From the records below, extract only the lines running from the line with "Recreate this scene" to the line with "SC.camera = camo", both lines included, reproducing them exactly.

=== Given records ===
* * *

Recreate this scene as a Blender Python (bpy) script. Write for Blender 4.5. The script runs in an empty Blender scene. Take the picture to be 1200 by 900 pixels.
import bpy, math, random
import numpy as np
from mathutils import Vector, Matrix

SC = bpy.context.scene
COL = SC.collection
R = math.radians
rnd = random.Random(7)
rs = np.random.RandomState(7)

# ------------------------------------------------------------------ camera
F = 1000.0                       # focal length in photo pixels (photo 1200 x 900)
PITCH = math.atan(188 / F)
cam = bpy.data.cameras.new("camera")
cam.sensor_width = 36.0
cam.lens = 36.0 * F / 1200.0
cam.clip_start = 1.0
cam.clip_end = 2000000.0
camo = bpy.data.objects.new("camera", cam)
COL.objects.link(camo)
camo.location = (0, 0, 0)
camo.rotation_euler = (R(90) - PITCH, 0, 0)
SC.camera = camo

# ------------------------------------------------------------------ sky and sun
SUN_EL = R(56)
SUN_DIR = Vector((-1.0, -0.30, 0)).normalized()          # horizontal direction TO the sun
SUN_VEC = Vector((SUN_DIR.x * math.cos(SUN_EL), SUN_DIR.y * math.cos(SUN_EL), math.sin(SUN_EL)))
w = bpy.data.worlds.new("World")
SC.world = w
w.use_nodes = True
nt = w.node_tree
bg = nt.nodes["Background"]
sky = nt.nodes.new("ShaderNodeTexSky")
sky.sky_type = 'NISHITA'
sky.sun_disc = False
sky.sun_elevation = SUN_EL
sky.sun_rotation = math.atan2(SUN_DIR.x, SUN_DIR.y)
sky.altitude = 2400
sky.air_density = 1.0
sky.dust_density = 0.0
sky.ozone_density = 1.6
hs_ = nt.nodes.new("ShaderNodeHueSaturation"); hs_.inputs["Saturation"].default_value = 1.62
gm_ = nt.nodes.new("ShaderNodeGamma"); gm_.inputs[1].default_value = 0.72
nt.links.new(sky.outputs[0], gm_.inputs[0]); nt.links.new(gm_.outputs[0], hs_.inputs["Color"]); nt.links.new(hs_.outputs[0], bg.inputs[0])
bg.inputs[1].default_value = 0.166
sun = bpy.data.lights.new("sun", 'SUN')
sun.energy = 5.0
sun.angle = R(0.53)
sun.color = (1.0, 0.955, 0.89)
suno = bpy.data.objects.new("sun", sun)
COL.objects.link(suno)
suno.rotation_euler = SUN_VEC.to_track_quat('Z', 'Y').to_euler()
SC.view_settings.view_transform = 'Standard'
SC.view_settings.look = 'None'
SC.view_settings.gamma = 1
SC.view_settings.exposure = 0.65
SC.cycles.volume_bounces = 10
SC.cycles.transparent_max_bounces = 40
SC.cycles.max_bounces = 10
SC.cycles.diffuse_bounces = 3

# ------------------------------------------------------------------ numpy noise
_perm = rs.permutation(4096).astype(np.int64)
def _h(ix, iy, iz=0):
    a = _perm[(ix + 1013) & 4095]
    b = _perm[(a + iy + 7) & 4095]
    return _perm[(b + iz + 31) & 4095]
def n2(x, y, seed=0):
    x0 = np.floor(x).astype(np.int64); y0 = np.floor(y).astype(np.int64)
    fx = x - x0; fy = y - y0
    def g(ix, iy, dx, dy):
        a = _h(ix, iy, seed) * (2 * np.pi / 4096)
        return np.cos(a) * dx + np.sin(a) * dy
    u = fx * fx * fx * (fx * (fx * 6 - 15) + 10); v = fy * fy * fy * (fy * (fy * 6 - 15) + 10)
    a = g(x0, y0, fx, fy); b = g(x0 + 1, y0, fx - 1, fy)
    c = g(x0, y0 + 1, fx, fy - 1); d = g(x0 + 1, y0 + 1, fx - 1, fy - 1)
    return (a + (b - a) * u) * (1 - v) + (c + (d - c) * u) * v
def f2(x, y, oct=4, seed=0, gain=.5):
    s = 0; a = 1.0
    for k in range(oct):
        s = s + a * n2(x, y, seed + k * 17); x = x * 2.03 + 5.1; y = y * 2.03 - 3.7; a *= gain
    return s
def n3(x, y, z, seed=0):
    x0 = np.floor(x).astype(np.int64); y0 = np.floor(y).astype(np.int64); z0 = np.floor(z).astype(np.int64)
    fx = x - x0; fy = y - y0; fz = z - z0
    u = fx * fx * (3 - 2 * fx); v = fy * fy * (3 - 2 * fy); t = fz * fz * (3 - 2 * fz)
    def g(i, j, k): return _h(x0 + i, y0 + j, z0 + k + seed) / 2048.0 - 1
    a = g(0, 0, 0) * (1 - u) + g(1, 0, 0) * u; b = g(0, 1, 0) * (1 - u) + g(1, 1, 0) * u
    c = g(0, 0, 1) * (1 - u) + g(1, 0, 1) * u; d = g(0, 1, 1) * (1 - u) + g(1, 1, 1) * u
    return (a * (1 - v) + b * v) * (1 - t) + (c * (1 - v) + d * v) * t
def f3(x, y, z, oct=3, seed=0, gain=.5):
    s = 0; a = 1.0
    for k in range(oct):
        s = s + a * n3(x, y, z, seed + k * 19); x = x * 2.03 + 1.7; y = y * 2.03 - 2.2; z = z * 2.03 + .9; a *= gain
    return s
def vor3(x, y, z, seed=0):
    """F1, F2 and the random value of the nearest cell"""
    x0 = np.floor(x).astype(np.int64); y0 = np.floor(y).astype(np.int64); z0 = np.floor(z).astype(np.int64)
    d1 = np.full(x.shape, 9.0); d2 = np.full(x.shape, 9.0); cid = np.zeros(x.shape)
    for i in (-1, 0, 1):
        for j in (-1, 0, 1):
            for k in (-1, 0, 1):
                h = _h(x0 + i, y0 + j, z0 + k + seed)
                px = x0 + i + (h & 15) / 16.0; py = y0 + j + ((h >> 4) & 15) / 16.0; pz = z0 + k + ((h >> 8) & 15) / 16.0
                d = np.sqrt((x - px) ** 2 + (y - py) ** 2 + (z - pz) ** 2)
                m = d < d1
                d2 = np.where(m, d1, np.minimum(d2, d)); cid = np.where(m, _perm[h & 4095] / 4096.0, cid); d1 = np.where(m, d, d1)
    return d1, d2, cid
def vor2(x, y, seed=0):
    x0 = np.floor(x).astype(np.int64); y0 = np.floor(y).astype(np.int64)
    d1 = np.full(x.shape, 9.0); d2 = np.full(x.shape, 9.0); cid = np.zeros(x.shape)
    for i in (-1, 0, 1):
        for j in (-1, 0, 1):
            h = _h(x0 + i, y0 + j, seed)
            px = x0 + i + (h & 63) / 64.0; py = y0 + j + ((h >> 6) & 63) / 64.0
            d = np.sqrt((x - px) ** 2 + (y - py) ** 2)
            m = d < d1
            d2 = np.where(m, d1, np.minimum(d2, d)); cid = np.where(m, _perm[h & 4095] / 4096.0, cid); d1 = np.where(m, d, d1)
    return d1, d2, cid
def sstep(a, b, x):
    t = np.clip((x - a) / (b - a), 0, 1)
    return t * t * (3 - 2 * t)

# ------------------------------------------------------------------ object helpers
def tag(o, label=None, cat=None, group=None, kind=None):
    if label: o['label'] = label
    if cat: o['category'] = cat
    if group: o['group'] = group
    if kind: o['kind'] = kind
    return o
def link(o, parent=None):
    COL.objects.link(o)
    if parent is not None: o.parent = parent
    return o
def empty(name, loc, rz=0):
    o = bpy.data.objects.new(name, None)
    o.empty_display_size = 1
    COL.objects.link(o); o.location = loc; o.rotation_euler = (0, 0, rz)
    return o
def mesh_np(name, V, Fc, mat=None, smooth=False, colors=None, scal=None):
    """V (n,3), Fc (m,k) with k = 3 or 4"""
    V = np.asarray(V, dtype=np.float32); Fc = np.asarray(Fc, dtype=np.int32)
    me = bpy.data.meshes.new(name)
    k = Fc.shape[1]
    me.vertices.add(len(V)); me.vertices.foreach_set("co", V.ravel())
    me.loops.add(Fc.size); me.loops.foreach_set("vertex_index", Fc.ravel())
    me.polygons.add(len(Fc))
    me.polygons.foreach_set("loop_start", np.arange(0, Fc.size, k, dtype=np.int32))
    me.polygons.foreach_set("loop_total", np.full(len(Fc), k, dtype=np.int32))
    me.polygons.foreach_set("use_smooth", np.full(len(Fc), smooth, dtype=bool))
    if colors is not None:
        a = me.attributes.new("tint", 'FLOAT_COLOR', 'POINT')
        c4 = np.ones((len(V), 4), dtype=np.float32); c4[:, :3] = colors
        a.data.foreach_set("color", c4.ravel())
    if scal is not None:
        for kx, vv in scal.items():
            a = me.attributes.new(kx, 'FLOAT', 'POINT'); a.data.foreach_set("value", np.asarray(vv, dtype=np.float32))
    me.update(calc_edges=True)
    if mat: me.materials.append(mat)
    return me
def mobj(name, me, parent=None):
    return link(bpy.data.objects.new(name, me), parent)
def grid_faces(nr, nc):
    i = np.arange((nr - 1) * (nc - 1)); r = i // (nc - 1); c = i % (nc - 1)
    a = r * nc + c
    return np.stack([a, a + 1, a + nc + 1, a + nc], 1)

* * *

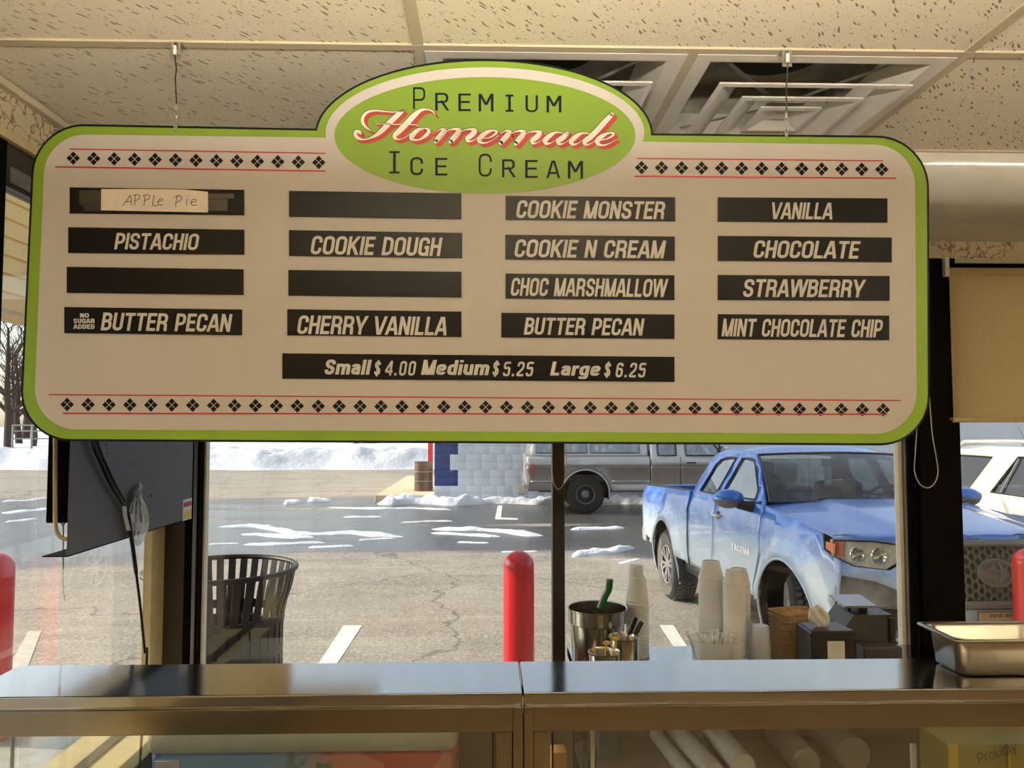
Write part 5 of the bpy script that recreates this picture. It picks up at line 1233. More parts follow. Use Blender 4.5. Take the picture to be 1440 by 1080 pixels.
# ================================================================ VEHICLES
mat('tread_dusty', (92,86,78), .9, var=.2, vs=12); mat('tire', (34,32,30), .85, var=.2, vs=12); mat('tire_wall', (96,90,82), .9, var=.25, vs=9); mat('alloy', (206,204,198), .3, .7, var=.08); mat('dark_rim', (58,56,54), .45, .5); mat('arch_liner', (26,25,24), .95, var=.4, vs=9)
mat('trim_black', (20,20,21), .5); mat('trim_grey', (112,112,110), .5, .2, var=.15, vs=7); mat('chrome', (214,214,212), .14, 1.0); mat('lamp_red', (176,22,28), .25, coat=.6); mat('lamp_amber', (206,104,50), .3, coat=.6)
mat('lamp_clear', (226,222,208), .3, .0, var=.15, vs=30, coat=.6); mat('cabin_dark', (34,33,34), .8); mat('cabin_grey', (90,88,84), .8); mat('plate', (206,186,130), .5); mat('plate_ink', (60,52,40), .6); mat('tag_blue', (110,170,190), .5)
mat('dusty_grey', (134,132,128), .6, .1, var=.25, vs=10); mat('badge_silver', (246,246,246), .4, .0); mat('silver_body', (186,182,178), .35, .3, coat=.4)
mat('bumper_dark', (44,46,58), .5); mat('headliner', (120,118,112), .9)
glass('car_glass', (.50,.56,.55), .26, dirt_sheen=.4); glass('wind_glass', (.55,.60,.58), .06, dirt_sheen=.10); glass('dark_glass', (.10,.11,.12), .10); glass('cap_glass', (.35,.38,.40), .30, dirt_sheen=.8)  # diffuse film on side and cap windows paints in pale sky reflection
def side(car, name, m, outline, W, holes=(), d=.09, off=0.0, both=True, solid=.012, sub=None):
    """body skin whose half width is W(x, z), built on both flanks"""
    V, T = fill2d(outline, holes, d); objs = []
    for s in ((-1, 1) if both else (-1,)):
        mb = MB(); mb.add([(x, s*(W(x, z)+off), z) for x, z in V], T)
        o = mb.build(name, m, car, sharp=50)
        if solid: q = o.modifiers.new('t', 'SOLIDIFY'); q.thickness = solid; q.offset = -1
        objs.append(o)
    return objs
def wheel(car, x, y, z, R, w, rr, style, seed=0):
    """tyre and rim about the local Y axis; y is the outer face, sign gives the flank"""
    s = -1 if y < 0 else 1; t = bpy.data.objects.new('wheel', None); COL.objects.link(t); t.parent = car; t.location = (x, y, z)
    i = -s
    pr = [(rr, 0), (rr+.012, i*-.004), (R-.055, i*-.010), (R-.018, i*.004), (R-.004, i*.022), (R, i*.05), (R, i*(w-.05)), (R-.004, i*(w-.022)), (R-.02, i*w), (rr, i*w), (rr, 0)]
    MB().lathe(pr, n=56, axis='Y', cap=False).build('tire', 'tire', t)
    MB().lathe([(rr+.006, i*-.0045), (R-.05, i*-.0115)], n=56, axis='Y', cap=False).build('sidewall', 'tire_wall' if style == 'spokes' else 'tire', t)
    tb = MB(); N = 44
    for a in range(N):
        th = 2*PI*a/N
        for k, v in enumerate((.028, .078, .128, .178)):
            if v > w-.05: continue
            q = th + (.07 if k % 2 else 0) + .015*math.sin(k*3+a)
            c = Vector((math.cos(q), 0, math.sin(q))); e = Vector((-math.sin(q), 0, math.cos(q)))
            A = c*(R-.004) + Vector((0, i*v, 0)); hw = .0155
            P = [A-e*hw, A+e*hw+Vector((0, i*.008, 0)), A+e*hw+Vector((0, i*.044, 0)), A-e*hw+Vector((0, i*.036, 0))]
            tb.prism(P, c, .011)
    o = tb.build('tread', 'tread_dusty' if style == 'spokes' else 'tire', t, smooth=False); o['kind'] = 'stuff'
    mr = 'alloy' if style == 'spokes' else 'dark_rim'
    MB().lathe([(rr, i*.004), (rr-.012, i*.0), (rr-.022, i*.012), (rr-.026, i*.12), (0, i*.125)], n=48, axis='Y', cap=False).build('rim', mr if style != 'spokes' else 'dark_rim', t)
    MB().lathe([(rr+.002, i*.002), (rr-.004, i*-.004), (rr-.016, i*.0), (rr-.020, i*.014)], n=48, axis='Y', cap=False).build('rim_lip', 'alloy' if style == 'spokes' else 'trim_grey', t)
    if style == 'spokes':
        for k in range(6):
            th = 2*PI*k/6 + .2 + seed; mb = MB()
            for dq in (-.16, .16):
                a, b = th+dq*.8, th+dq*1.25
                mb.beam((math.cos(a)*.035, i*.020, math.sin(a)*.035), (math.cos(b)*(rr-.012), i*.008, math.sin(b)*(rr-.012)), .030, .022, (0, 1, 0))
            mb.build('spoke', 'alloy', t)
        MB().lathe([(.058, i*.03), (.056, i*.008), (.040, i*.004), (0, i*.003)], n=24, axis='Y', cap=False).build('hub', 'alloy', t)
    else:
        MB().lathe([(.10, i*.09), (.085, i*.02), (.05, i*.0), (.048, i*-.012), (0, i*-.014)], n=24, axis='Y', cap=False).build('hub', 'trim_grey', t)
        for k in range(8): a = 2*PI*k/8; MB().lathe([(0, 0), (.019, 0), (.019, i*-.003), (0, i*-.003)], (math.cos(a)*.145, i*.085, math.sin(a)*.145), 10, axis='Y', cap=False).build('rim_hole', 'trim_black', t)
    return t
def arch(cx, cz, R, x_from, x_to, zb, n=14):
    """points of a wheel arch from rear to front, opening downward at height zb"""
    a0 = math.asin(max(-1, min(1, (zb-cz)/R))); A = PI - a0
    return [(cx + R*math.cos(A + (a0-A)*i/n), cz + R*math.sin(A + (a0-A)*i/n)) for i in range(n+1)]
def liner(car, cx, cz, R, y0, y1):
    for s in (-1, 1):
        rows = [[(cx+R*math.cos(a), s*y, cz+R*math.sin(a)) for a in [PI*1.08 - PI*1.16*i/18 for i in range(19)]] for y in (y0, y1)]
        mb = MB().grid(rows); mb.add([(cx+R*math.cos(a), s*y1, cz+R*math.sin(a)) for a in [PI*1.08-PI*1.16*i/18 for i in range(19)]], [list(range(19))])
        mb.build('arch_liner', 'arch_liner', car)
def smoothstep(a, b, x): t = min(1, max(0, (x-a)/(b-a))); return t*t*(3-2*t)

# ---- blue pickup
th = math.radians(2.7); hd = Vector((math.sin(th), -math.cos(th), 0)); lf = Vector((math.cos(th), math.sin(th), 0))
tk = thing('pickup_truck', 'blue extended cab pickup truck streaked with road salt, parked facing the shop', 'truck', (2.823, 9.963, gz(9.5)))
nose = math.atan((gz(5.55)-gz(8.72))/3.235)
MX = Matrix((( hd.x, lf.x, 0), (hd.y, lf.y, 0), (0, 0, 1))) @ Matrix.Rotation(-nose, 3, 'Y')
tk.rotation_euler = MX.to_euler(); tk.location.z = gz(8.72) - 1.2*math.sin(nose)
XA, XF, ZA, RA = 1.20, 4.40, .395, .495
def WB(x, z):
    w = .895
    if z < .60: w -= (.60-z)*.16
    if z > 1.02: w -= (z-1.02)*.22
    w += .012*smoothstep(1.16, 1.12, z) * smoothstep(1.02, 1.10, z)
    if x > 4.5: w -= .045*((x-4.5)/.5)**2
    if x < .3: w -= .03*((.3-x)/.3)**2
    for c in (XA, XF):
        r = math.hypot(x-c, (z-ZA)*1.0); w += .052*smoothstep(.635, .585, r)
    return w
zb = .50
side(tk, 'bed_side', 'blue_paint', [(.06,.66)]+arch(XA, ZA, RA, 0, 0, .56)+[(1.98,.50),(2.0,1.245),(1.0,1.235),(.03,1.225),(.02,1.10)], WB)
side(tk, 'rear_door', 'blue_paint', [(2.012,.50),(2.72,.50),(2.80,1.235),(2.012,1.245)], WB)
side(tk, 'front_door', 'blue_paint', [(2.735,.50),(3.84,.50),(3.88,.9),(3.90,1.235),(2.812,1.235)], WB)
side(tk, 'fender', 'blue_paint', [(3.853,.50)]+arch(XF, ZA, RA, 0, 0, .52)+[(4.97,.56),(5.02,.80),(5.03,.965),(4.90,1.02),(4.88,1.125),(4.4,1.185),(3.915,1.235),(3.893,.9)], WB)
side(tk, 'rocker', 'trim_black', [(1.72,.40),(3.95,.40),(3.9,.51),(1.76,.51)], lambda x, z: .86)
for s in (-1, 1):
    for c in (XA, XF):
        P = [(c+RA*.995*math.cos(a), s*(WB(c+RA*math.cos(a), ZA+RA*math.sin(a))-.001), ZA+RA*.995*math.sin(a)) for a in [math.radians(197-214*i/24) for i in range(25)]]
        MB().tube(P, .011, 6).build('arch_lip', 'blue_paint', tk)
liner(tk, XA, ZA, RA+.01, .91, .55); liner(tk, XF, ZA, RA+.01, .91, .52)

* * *

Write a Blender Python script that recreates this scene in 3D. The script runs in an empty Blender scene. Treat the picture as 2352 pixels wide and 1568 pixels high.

* * *

=== Output of the exercise ===
Recreate this scene as a Blender Python (bpy) script. Write for Blender 4.5. The script runs in an empty Blender scene. Take the picture to be 1200 by 900 pixels.
import bpy, math, random
import numpy as np
from mathutils import Vector, Matrix

SC = bpy.context.scene
COL = SC.collection
R = math.radians
rnd = random.Random(7)
rs = np.random.RandomState(7)

# ------------------------------------------------------------------ camera
F = 1000.0                       # focal length in photo pixels (photo 1200 x 900)
PITCH = math.atan(188 / F)
cam = bpy.data.cameras.new("camera")
cam.sensor_width = 36.0
cam.lens = 36.0 * F / 1200.0
cam.clip_start = 1.0
cam.clip_end = 2000000.0
camo = bpy.data.objects.new("camera", cam)
COL.objects.link(camo)
camo.location = (0, 0, 0)
camo.rotation_euler = (R(90) - PITCH, 0, 0)
SC.camera = camo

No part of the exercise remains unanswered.